The Vash fund invested $50,000 in Cyclics Corp. of Schenectady six months ago, not so much because the resin maker needed the money, but because the Union alumni wanted to support fellow former students who founded the company, Trachtmann said.
John Ciovacco, 41, one of the Cyclics' founders, is now a member of the Eliphalet Nott Society and an investor in the fund.
Investments made easy
Union is not the first college to have a venture fund or invest in companies. In 1968, Grinnell College in Grinnell, Iowa, invested $300,000 in alumnus Robert Noyce's startup in Silicon Valley–Intel.
Mark Heesen, president of the National Venture Capital Association in Arlington, Va., said more schools–the University of Michigan, the University of Maryland and Cornell among them–are engaging in this type of investment.
Trachtmann, chairman of the Eliphalet Nott Society for the past year, is president of Active Endpoints Inc., a software company based in Shelton, Conn. When Trachtmann, a 1977 Union grad, joined the society, it had just eight members.
“I got excited about it when someone showed me what it was,” said Trachtmann.
Union has increased its emphasis on entrepreneurship by weaving the subject into its courses and hiring local businessman Harry Apkarian as its first Entrepreneur in Residence.
Bill Schwarz, Union's director of communications and public affairs, said the Vash fund is a great way for the alumni to give back.
“They want to see the college do well and the endowment grow and they want to get students involved in this opportunity,” he said.
Ciovacco said the fund works because it's simple for alumni to give.
“If you care about the institution, as I do, it's a pretty easy thing–it doesn't hit you in the pocketbook that day. It feels good. I think it's a good idea for the college to put something like that together, because it gives them a chance to benefit from some of the students they've released into the world.”
Trachtmann calls the fund a “lightning rod for alumni that are entrepreneurial-thinking.”
Filling a gap
Not all the society members went to Union.
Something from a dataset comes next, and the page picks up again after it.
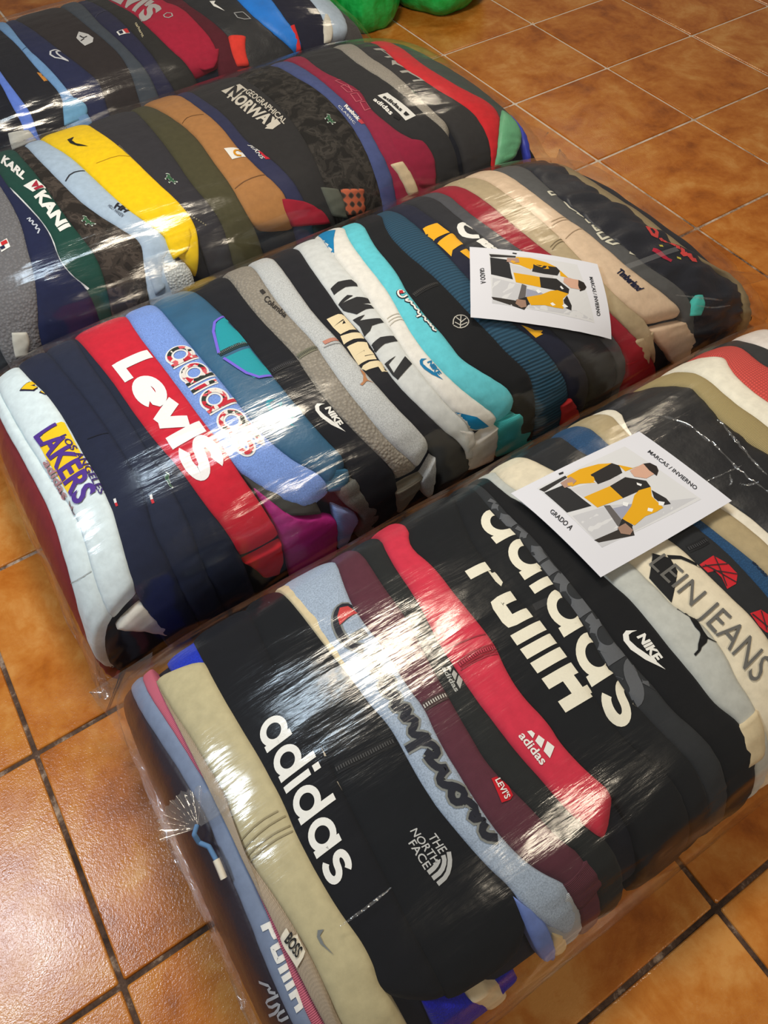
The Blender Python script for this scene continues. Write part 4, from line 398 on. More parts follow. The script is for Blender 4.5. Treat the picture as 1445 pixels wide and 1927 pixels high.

Two members aren't alumni: Walt Robb, owner of the Albany River Rats hockey team, former GE Global Research director and an investor in a number of local companies; and Chris Myers, owner of the Parker Inn in Schenectady.
Robb said he likes where the fund fits in the Capital Region.
“The good thing about this one is that it is a very early investor, so it fills the gap that is not filled by [local venture funds] FA Tech Ventures or High Peaks,” Robb said. “It is more aimed at the early angel investor, of which we don't have enough.”
Robb hopes it encourages “young entrepreneurs who have a good idea and are willing to make the effort to take the risk to start a company that will hopefully stay here in Schenectady County.”
Myers said he has “adopted Union College as my college.”
He said investing in the fund has helped him network with Union alumni and he believes it will draw more business to his inn.
Union student Mani Ulloa, 20, who has liked finance since he was a kid, said the fund is giving him a chance to get some hands-on experience. He and three other sophomores will look over business plans and presentations sent to the fund.
“We'll be playing a fairly important role, performing research, due diligence and helping provide recommendations on investments, said Ulloa, an economics major.
“It's an exciting world out there,” he said.
Brian Selchick, a 21-year-old Union student, likes the idea that Union alumni who have made it in business will be coming back to the campus more often.
Selchick, who runs his own online auction company, Albany-based eWired Auctions, hopes the fund will help him personally.
“I think we could be a candidate for the Vash fund,” he said. “As a [future] Union alum, this a value-added [aspect] of the Vash fund: immediate access to top-notch venture-capital investors who are willing to take a serious look at your business plan.”
Ciovacco likes the entrepreneurial focus on Union's campus these days. During his time at Union in the 1980s, Ciovacco said, the focus was on getting a job at a big engineering firm. Starting companies wasn't the focus.
“The shift is a very welcome one, as far as I'm concerned,” he said. “I'd like to go there again someday. I'd rather go to the Union College of today than the college I went to and graduated from in 1987.”